> _WRITTEN TASK_: The lines from the top of the material below through the line containing "return np.array([d[0] * t, Y, CAMZ" are to be printed exactly, with pictures omitted.

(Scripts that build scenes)
>>>

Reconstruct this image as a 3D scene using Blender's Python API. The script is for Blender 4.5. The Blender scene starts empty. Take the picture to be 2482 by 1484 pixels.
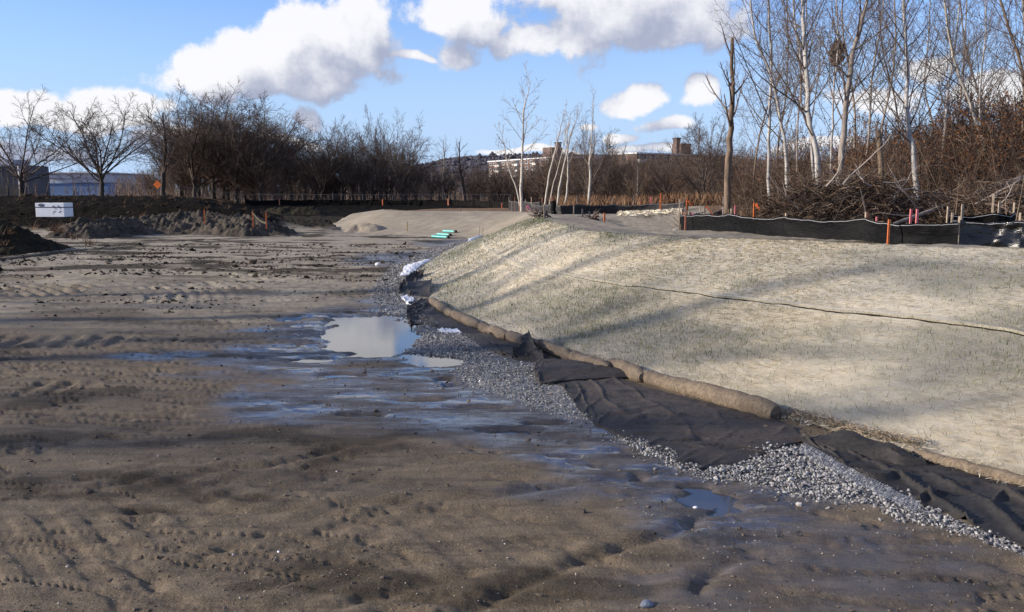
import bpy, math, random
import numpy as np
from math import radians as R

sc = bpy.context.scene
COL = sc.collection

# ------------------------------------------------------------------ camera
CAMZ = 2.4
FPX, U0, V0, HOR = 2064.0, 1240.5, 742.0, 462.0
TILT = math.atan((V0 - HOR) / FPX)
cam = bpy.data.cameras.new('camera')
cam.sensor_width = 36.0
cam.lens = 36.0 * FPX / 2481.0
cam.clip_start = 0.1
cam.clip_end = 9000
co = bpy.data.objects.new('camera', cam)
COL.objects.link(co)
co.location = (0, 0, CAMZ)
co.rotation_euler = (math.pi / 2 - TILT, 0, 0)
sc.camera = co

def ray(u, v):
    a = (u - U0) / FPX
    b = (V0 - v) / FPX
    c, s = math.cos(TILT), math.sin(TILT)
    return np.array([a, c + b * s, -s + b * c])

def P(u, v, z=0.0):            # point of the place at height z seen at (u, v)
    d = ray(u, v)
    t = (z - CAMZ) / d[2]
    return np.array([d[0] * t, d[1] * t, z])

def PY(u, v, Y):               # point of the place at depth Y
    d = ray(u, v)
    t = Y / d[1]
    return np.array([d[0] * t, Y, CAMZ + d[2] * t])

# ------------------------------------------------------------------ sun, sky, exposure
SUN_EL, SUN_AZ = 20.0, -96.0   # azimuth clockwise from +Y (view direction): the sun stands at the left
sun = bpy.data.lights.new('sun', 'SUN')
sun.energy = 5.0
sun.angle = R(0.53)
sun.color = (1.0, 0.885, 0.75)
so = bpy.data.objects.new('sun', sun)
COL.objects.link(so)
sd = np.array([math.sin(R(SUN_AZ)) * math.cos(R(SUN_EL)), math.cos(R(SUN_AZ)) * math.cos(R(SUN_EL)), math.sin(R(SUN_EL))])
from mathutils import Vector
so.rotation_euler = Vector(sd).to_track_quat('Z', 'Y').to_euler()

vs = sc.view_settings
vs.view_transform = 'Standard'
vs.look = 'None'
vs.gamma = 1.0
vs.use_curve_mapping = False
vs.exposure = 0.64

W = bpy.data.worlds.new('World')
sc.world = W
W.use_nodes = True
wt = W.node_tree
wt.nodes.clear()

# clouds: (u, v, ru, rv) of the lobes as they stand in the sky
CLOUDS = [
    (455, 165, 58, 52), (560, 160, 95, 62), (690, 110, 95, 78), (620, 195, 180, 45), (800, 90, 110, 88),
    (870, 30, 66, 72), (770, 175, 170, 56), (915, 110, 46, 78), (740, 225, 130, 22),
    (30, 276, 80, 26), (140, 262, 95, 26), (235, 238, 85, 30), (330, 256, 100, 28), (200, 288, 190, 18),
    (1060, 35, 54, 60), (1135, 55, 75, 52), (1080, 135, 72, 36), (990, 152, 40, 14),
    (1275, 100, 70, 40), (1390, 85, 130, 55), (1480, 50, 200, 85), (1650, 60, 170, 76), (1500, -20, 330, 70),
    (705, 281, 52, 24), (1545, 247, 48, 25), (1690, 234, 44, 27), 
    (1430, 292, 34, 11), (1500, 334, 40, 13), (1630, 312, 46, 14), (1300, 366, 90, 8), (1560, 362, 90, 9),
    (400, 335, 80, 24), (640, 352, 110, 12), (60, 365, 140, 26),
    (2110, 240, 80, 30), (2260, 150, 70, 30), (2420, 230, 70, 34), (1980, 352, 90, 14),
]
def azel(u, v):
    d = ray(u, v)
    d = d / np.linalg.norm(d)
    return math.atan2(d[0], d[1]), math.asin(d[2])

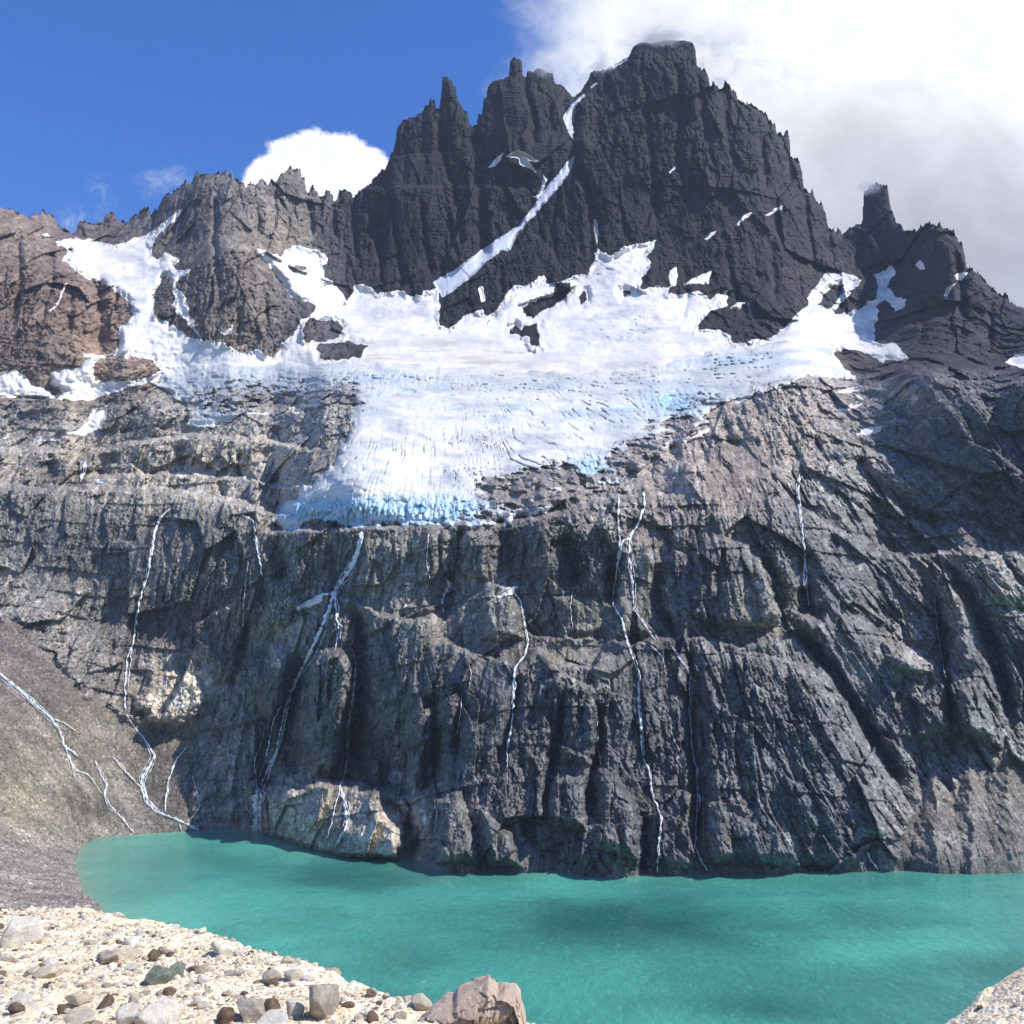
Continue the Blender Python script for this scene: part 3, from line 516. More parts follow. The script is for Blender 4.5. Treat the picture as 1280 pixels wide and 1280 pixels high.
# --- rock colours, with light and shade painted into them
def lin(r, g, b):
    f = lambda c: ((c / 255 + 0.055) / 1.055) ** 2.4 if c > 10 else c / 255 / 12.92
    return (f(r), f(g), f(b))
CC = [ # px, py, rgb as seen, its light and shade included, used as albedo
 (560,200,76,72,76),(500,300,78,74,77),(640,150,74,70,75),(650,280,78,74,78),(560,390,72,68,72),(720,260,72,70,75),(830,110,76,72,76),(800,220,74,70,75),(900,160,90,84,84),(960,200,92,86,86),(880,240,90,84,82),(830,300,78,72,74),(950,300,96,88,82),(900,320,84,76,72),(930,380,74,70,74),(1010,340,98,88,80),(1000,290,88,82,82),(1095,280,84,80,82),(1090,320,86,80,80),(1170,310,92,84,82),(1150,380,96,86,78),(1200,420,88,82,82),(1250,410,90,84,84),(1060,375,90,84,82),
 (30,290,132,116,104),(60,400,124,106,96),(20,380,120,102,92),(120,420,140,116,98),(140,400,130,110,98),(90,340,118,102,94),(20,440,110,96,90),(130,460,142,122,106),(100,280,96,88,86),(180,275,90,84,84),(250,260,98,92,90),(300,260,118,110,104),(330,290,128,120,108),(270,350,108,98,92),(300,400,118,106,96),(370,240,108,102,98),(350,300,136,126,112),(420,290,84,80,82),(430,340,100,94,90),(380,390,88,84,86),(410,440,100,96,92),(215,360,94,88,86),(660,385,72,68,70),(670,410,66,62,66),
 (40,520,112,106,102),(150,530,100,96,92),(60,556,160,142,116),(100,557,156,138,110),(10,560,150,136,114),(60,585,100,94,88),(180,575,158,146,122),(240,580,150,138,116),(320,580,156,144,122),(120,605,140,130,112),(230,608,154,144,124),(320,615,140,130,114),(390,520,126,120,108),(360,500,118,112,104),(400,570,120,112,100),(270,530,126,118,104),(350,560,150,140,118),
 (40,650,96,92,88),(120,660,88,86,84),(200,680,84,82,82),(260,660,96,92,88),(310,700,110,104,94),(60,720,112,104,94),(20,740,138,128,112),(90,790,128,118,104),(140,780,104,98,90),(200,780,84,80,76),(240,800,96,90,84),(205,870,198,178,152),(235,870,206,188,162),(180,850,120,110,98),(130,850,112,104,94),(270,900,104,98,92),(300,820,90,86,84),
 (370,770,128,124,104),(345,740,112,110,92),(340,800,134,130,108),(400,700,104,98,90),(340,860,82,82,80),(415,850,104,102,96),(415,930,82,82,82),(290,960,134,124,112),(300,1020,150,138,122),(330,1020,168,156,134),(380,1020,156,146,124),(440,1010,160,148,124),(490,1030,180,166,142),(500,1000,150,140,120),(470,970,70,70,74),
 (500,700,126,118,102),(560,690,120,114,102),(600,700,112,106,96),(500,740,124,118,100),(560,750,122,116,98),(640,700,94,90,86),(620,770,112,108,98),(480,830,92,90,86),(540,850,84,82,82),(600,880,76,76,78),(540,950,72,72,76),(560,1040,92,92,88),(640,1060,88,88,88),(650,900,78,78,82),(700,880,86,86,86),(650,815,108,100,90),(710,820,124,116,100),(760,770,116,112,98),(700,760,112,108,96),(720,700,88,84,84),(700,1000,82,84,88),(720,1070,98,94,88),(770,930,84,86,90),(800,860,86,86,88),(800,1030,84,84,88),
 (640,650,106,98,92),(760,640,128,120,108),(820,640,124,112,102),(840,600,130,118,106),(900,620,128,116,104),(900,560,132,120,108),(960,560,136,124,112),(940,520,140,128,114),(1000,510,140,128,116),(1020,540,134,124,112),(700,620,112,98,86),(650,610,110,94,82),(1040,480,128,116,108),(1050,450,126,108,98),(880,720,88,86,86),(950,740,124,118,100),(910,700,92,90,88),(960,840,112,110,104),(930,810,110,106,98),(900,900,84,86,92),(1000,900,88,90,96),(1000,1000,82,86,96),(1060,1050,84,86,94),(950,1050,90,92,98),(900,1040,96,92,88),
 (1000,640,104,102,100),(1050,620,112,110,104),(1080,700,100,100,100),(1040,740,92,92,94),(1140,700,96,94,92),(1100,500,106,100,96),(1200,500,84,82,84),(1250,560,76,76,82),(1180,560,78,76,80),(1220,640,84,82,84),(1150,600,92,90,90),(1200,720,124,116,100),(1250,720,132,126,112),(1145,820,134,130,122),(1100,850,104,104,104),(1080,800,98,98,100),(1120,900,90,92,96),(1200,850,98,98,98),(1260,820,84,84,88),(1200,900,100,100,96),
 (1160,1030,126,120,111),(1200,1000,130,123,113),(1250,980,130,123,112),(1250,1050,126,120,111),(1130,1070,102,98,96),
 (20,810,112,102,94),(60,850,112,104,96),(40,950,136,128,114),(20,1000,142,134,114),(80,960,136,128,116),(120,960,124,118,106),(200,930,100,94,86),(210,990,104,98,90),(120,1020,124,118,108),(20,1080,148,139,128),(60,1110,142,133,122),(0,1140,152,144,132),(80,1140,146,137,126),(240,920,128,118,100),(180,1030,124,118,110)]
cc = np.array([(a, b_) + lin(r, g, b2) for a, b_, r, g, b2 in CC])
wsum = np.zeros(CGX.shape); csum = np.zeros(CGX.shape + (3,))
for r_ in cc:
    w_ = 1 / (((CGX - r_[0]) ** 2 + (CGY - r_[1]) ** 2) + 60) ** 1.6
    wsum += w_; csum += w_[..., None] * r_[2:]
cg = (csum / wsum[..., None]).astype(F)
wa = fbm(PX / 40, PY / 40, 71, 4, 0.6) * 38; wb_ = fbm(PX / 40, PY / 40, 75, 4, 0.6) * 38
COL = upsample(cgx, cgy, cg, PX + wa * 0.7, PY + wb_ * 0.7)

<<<

> _PROBLEM SOLUTION_:
Reconstruct this image as a 3D scene using Blender's Python API. The script is for Blender 4.5. The Blender scene starts empty. Take the picture to be 2482 by 1484 pixels.
import bpy, math, random
import numpy as np
from math import radians as R

sc = bpy.context.scene
COL = sc.collection

# ------------------------------------------------------------------ camera
CAMZ = 2.4
FPX, U0, V0, HOR = 2064.0, 1240.5, 742.0, 462.0
TILT = math.atan((V0 - HOR) / FPX)
cam = bpy.data.cameras.new('camera')
cam.sensor_width = 36.0
cam.lens = 36.0 * FPX / 2481.0
cam.clip_start = 0.1
cam.clip_end = 9000
co = bpy.data.objects.new('camera', cam)
COL.objects.link(co)
co.location = (0, 0, CAMZ)
co.rotation_euler = (math.pi / 2 - TILT, 0, 0)
sc.camera = co

def ray(u, v):
    a = (u - U0) / FPX
    b = (V0 - v) / FPX
    c, s = math.cos(TILT), math.sin(TILT)
    return np.array([a, c + b * s, -s + b * c])

def P(u, v, z=0.0):            # point of the place at height z seen at (u, v)
    d = ray(u, v)
    t = (z - CAMZ) / d[2]
    return np.array([d[0] * t, d[1] * t, z])

def PY(u, v, Y):               # point of the place at depth Y
    d = ray(u, v)
    t = Y / d[1]
    return np.array([d[0] * t, Y, CAMZ + d[2] * t])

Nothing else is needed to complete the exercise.